Les quelques artistes cité·es illustrent la diversité de l’exposition Hyper Nature et des courants de pensées artistiques quant aux sujets liés à l’écologie. Finalement, si les prises de position divergent ça et là, ces artistes participent à la lecture du passé, du présent et du monde à venir. Ensemble elles·ils narrent un monde fragile, complexe et imprévisible. Quoi qu’il en soit, ces œuvres forment un vaste récit, riche de probabilités et de scénarios, loin d’une vision écologique manichéenne.

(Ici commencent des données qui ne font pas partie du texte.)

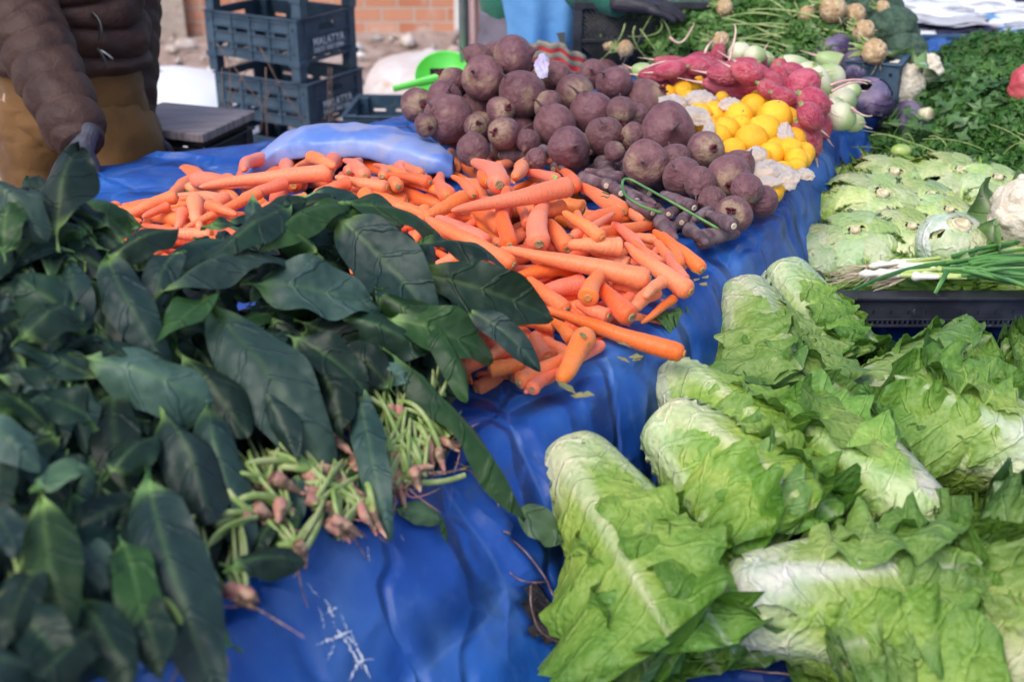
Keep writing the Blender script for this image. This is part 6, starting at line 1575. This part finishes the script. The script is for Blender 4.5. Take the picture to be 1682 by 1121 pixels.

Bref une véritable respiration intellectuelle, esthétique et sensorielle.
Article rédigé par Adrien Cornelissen
Note : Les artistes Laura Colmenares Guerra, Mathilde Lavenne, Pepa Ivanova, Luce Terrasson, Collectif Cela, Guillaume Cousin, Cécile Beau, Anne-Sarah Le Meur et Anna Ridler font également partie de l’exposition Hyper Nature et contribuent - chacun·e à leur façon - à enrichir les propos précédemment évoqués.